Look for the string "pixels" and copy every line that has it.

-- START --

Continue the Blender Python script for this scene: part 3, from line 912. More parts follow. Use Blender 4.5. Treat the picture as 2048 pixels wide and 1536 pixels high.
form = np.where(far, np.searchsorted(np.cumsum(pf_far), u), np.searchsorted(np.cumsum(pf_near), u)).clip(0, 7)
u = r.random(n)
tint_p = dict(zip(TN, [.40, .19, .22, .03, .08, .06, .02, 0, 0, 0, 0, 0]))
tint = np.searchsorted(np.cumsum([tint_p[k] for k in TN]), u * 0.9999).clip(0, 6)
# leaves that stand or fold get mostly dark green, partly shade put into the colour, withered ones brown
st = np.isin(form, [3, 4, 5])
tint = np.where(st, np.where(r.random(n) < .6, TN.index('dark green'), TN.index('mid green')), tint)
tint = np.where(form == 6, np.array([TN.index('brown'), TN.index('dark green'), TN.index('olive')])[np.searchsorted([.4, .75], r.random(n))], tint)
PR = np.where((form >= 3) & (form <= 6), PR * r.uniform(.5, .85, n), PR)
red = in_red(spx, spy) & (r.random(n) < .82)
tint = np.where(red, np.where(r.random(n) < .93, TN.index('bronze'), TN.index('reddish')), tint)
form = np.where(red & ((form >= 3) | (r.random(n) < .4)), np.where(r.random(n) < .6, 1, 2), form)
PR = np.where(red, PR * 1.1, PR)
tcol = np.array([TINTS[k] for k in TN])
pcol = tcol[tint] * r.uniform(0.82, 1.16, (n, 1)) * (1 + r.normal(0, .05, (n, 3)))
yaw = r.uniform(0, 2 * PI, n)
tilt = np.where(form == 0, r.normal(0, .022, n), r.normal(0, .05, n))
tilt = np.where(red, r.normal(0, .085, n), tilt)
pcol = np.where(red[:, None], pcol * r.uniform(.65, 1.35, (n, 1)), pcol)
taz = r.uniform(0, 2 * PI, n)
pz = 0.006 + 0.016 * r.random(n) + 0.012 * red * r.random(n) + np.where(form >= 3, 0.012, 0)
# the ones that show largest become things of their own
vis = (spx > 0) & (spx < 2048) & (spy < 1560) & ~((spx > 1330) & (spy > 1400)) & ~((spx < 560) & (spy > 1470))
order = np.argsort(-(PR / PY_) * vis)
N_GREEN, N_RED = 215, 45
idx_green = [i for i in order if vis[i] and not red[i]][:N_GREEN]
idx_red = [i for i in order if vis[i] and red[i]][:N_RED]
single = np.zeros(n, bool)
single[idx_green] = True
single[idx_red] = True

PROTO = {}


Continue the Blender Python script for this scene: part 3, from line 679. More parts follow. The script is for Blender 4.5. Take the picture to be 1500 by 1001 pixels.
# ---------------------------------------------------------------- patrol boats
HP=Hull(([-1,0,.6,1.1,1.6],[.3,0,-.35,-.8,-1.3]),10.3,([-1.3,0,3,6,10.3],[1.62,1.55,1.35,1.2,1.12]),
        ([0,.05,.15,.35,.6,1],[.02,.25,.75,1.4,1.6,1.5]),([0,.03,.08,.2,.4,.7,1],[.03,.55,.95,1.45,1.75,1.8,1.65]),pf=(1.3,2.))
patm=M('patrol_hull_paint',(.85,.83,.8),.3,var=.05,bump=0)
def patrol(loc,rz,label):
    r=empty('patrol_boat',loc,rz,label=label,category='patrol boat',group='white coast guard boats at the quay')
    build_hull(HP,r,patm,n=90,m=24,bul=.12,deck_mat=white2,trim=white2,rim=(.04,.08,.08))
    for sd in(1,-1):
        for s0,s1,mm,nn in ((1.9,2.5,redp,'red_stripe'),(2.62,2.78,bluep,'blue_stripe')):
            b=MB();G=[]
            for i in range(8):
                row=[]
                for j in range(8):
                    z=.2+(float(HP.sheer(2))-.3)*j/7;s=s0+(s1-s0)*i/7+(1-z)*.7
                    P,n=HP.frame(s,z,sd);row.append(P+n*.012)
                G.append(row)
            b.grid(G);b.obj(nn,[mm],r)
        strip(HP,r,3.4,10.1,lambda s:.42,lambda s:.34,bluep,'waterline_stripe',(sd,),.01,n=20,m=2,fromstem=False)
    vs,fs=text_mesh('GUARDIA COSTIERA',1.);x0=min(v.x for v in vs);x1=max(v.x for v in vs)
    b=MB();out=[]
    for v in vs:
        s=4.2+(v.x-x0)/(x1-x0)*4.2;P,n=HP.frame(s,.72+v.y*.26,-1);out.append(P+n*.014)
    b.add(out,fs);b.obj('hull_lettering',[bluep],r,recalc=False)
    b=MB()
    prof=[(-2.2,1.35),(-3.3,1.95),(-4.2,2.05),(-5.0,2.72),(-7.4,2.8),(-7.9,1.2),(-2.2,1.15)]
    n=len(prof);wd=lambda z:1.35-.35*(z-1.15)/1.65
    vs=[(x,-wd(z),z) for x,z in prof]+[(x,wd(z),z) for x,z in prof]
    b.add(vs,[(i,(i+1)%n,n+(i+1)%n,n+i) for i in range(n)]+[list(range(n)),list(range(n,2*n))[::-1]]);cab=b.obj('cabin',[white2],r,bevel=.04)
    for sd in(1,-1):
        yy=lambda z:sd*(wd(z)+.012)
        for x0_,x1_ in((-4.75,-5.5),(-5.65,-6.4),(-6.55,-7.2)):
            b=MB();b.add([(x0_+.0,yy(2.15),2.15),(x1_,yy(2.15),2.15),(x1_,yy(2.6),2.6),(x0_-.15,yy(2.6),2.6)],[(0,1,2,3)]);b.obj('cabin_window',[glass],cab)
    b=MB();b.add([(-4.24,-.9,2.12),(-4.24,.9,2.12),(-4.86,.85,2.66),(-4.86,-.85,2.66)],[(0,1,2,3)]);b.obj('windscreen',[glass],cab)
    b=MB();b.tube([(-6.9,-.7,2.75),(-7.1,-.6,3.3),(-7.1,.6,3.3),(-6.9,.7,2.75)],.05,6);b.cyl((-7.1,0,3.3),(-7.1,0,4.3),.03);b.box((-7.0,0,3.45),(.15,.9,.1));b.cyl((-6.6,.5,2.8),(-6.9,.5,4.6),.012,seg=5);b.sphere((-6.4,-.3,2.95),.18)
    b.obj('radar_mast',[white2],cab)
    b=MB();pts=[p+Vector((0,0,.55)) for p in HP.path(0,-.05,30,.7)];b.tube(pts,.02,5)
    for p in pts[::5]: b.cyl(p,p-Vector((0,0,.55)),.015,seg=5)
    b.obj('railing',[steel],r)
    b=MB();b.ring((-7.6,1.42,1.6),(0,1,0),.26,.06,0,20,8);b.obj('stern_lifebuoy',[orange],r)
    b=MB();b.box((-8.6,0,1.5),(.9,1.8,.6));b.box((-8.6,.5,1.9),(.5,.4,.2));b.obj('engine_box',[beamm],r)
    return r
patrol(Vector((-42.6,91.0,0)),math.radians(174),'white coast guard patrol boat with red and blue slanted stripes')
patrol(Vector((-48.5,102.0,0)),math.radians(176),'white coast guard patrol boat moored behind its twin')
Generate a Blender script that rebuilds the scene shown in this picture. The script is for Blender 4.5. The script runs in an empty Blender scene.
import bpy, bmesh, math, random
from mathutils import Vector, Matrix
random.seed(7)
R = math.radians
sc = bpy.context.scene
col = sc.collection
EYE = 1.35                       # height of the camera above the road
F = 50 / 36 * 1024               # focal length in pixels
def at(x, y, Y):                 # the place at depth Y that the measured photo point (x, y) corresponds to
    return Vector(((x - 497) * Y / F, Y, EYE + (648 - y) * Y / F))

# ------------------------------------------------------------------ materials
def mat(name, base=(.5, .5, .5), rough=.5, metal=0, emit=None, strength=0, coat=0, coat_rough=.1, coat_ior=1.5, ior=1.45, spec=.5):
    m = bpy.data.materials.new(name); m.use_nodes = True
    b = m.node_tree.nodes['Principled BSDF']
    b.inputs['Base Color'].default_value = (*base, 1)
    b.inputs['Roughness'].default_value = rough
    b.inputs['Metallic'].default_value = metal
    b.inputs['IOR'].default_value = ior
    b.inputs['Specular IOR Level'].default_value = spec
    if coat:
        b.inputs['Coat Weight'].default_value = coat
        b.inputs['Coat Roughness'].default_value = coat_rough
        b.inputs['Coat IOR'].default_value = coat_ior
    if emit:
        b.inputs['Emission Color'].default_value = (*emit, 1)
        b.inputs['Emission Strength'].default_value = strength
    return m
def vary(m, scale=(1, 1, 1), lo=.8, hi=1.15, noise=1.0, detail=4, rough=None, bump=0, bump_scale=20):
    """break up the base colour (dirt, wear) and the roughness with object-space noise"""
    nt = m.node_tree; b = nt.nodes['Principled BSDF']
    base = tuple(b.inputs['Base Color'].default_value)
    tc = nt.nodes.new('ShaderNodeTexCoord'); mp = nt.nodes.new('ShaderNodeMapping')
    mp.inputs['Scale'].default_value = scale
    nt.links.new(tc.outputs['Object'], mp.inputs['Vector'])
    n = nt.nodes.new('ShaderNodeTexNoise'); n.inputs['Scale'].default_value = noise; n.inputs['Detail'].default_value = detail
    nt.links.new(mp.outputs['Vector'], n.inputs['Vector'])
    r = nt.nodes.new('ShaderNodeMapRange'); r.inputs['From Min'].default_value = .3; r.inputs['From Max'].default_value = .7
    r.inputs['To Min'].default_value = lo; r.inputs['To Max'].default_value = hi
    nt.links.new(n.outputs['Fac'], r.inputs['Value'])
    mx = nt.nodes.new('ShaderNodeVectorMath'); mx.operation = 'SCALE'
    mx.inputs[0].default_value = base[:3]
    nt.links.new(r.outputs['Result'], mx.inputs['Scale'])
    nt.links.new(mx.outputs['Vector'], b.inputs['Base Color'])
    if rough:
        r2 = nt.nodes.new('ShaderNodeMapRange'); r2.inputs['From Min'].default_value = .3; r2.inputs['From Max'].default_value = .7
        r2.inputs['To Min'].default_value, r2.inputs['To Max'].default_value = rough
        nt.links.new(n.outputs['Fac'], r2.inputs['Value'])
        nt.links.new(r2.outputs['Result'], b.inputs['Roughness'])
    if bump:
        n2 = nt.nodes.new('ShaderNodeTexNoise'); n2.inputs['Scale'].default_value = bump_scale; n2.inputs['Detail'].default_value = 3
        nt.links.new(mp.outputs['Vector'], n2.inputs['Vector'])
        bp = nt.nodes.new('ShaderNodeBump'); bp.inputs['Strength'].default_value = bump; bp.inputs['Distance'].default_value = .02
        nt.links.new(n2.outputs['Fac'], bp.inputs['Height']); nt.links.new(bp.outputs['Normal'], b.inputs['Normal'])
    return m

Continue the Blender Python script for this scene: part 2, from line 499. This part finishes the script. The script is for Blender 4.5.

-- END --

[WRITTEN ANSWER]:
Continue the Blender Python script for this scene: part 3, from line 912. More parts follow. Use Blender 4.5. Treat the picture as 2048 pixels wide and 1536 pixels high.
Continue the Blender Python script for this scene: part 3, from line 679. More parts follow. The script is for Blender 4.5. Take the picture to be 1500 by 1001 pixels.
F = 50 / 36 * 1024               # focal length in pixels